During late Asian trade, Australia’s ASX/200 Index closed 1.75% lower, while Japan’s Nikkei 225 Index ended down 4.18%. In Hong Kong, the Hang Seng Index reopened after the Lunar New Year holiday with a 2.85% drop.
Asia was given a negative lead from the U.S., where the Dow Jones Industrial Average and the S&P 500 ended sharply lower after data showed that manufacturing activity in the U.S. fell to a seven-month low in January.
The disappointing manufacturing underlined concerns over the global economic recovery following data which showed that Chinese factory output weakened to a six-month low last month.
In Tokyo, the Nikkei plunged to the lowest level since November 7 as the yen strengthened by more than 1% against the U.S. dollar, weighing on sentiment.
USD/JPY fell to a session low of 100.74, the weakest level since November 21. A stronger yen decreases the value of overseas income at Japanese companies when repatriated, reducing the outlook for export earnings.
Automakers Toyota and Mazda saw shares fall 5.7% and 6.5% respectively, Honda declined 6.3%, while index heavyweights Fast Retailing and Fanuc slumped 3.1% and 4.6%.
Japanese megabanks were also lower with shares of the nation’s largest lender Mitsubishi UFJ Financial Group falling 3.8%, while Sumitomo Mitsui Financial Group and Nomura Holdings retreated 3% and 4.9% respectively.
The Nikkei is down over 13% since hitting a six-year peak of 16,320 on December 30, placing the index firmly in technical correction territory.
Meanwhile, in Australia, the ASX/200 Index fell to the lowest level since December 16 after the Reserve Bank of Australia held its benchmark interest rate at a record low of 2.5% earlier in the session.
AUD/USD rallied to hit a session high of 0.8913 after the central bank signaled that a prudent course looking forward would be "a period of stability in interest rates."

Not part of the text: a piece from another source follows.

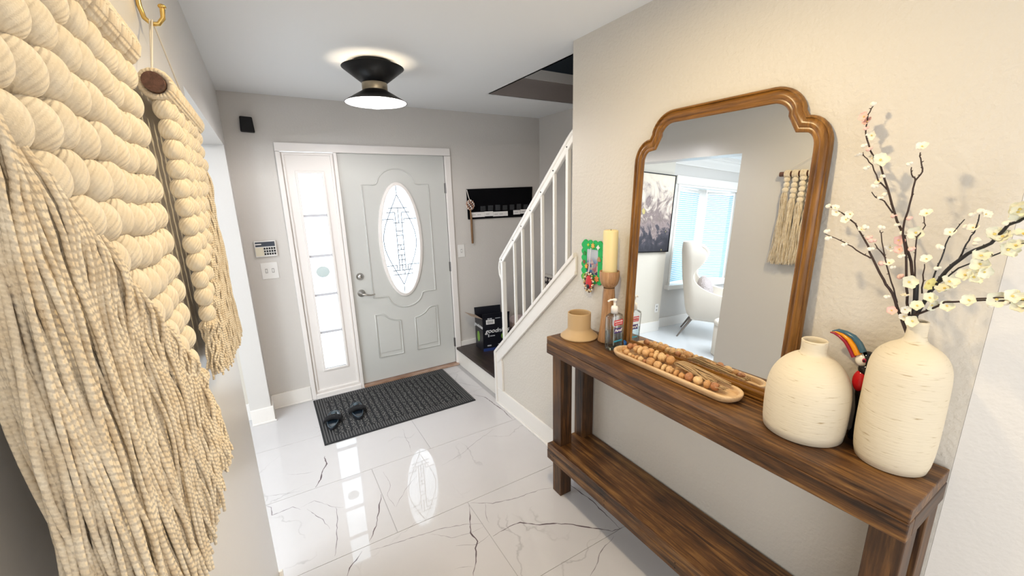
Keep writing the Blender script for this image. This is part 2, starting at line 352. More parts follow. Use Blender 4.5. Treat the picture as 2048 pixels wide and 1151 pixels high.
# drawn marble veins: each polyline is an inlay of its tile
VEINS=[(.0059,[(.195,-2.148),(.281,-2.139),(.358,-2.15),(.436,-2.22),(.503,-2.249),(.585,-2.311),(.654,-2.386),(.725,-2.455),(.786,-2.463)]),(.0057,[(.184,-1.887),(.143,-1.98),(.111,-2.068),(.115,-2.136),(.086,-2.167),(.066,-2.22),(.03,-2.272),(.015,-2.299)]),(.0036,[(-.362,-1.901),(-.233,-1.921),(-.107,-1.943),(-.008,-1.962),(.098,-1.999),(.19,-2.047)]),(.0074,[(-.453,-.942),(-.453,-1.04),(-.492,-1.13),(-.519,-1.221),(-.538,-1.249)]),(.0042,[(-.793,-1.265),(-.77,-1.29),(-.766,-1.361),(-.733,-1.366),(-.665,-1.352),(-.628,-1.402)]),(.0038,[(-.457,-1.491),(-.459,-1.576),(-.484,-1.716),(-.509,-1.84)]),(.005,[(-.216,-1.527),(-.25,-1.625),(-.286,-1.736),(-.322,-1.805),(-.353,-1.837)]),(.0047,[(-.394,-1.88),(-.429,-1.917),(-.461,-1.947),(-.476,-1.987)]),(.0055,[(.77,-.705),(.832,-.81),(.846,-.961),(.859,-1.103),(.848,-1.244)]),(.0038,[(.195,-1.876),(.303,-1.946),(.425,-1.979),(.574,-1.999),(.653,-2.027)]),(.005,[(.755,-2.026),(.77,-2.136),(.784,-2.239),(.779,-2.339),(.771,-2.464)]),(.002,[(.184,-1.468),(.337,-1.433),(.552,-1.327),(.672,-1.284)]),(.0034,[(.461,-2.584),(.544,-2.551),(.582,-2.523),(.712,-2.478)]),(.002,[(-.797,-1.17),(-.688,-1.212),(-.606,-1.236)]),(.002,[(-.678,-1.014),(-.582,-1.068),(-.526,-1.074)]),(.003,[(.741,-.383),(.807,-.501),(.88,-.60)]),(.0018,[(-.073,-1.965),(.013,-2.043),(.108,-2.074),(.184,-2.069)]),(.003,[(-.6,-1.417),(-.535,-1.552),(-.507,-1.641)]),(.002,[(-.627,-1.382),(-.555,-1.365),(-.475,-1.471),(-.419,-1.516)]),(.0018,[(-.156,-1.327),(-.147,-1.482),(-.189,-1.554),(-.175,-1.673)]),(.0018,[(-.166,-1.679),(-.072,-1.551),(.011,-1.48)]),(.002,[(.265,-1.921),(.23,-2.003),(.218,-2.06)]),(.0018,[(-.045,-2.219),(-.006,-2.231),(.035,-2.251)]),(.0018,[(.088,-.90),(.077,-1.101),(.059,-1.225)]),(.002,[(.009,-2.104),(.105,-2.151),(.191,-2.134)])]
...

The big four banks were mostly lower following the announcement, with National Australia Bank shares falling 2.4%, Australia and New Zealand Banking Group slumping 1.8%, while Westpac Banking Group and Commonwealth Banking Group shed 1.9% and 1.6% respectively.
Miners also contributed to losses, with BHP Billiton down 2.6%, Fortescue Metals Group falling 1.5%, while Atlas Iron tumbled 3.5%.
Elsewhere, in Hong Kong, the Hang Seng fell to the weakest level since July as shares in the financial sector came under pressure.
China Construction Bank lost 3.2%, Industrial and Commercial Bank of China dropped 2.7%, while China Minsheng Bank and China Citic Bank retreated 2.6% and 2.7% respectively.
Looking ahead, European stock market futures pointed to a lower open. The EURO STOXX 50 futures pointed to a loss of 0.8%, France’s CAC 40 futures shed 0.7%, London’s FTSE 100 futures indicated a decline of 0.6%, while Germany's DAX futures slumped 0.8%.
Across the Atlantic, U.S. equity markets pointed to a flat open. The Dow Jones Industrial Average futures pointed to a gain of 0.05%, S&P 500 futures inched up 0.1%, while the Nasdaq 100 futures were little changed.